-- WHAT YOU HAVE TO DO --
Filter the listing below, copying every line in which the word "render" appears.
◆ ◆ ◆ ◆ ◆
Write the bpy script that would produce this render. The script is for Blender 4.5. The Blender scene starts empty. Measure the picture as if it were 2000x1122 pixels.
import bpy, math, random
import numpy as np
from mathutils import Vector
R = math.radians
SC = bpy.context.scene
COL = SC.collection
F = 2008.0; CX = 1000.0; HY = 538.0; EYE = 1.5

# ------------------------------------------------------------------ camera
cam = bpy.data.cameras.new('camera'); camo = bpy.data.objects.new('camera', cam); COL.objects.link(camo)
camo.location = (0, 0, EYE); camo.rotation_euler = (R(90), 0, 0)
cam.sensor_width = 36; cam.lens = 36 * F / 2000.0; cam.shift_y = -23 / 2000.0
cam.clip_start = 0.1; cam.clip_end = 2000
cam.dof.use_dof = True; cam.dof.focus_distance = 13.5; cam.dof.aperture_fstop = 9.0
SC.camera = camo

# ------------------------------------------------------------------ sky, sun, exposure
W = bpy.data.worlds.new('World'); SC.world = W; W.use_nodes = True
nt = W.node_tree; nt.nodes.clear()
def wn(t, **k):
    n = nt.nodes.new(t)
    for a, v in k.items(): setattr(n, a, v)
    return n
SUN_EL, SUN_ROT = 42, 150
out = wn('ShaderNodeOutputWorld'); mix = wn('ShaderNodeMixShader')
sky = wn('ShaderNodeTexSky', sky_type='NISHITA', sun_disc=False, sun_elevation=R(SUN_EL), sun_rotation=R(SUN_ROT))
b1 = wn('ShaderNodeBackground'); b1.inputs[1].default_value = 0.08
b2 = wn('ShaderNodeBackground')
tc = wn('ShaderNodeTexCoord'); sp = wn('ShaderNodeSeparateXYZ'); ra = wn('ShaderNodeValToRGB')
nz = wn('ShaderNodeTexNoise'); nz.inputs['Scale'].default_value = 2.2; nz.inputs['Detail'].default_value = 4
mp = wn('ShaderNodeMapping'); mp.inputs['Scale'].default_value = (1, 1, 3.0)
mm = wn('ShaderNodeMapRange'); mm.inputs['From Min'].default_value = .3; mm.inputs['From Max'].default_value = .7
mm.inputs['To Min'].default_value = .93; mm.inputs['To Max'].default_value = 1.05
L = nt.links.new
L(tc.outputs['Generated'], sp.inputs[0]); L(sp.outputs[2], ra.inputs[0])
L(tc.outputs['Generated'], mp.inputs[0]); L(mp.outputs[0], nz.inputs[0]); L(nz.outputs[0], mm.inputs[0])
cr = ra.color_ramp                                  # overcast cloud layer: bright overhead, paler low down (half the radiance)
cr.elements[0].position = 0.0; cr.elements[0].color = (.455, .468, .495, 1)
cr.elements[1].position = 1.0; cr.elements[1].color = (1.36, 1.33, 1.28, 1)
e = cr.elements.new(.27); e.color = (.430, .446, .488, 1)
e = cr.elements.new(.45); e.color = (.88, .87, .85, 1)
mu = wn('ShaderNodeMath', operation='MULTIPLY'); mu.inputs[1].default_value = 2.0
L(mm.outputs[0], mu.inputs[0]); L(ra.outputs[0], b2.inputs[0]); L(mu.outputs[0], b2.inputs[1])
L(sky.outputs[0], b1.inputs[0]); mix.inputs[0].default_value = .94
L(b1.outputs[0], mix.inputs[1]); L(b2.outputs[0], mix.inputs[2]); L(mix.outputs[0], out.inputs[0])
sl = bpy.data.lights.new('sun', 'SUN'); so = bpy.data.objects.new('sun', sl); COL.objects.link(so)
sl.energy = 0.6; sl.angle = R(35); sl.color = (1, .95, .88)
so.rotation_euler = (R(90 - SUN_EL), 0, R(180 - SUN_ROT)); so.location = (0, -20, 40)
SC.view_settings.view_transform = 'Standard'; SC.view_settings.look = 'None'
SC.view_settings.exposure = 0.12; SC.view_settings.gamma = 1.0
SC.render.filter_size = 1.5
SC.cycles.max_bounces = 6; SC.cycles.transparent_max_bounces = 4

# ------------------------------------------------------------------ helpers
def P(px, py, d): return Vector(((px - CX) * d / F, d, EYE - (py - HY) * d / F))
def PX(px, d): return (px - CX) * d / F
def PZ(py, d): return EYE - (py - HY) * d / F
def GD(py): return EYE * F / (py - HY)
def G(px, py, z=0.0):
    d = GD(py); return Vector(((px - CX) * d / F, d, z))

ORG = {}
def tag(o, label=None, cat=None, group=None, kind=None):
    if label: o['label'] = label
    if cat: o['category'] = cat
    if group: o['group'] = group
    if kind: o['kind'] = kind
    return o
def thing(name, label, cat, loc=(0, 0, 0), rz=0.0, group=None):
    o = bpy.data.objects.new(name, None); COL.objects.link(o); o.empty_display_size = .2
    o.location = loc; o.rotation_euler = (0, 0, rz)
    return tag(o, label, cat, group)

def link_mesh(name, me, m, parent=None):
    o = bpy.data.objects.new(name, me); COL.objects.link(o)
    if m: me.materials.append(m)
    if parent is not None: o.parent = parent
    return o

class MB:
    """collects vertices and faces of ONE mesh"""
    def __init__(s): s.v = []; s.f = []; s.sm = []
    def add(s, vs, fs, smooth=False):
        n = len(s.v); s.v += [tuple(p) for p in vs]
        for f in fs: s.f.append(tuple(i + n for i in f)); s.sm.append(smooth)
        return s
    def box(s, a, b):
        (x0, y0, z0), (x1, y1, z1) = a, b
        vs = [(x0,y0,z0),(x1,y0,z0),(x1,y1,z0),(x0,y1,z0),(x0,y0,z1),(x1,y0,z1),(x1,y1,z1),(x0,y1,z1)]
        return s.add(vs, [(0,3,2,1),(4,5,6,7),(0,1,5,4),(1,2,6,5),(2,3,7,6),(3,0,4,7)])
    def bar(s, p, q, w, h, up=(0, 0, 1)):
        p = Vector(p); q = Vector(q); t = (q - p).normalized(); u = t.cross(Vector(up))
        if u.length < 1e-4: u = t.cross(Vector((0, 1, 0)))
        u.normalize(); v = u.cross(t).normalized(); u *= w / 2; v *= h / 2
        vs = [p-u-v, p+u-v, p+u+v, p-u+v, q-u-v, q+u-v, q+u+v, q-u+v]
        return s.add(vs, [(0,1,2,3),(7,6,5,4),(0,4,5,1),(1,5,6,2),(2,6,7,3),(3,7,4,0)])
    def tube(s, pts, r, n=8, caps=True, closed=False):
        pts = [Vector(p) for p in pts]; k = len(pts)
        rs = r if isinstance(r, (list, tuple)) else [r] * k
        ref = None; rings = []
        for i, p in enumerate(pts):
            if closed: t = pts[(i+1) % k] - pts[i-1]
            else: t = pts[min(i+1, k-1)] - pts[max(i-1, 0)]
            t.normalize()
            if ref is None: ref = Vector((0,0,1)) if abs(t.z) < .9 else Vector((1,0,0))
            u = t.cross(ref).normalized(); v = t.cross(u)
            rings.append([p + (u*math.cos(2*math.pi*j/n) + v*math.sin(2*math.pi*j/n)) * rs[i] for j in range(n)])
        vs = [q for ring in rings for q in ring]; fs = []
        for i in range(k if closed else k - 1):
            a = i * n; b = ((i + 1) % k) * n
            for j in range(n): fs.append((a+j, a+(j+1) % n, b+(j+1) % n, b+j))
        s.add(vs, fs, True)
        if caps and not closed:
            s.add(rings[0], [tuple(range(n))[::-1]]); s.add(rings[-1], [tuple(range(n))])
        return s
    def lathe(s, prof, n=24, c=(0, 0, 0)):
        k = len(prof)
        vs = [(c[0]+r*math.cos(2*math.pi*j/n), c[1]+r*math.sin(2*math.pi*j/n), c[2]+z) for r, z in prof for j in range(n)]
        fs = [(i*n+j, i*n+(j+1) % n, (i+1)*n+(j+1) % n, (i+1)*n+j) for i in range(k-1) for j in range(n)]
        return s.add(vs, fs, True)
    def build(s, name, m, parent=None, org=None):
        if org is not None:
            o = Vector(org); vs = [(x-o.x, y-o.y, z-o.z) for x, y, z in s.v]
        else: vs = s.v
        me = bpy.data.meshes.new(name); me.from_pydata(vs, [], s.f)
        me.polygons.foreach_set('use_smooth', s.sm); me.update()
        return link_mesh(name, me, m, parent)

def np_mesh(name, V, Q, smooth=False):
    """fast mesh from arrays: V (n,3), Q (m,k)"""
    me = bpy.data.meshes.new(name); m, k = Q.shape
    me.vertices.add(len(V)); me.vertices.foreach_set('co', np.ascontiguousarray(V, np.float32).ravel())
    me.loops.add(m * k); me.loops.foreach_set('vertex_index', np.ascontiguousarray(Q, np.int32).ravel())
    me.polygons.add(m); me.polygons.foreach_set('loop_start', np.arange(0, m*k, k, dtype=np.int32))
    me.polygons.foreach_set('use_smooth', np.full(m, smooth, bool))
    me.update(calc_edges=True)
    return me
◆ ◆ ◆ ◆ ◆
-- FINAL ANSWER --
Write the bpy script that would produce this render. The script is for Blender 4.5. The Blender scene starts empty. Measure the picture as if it were 2000x1122 pixels.
SC.render.filter_size = 1.5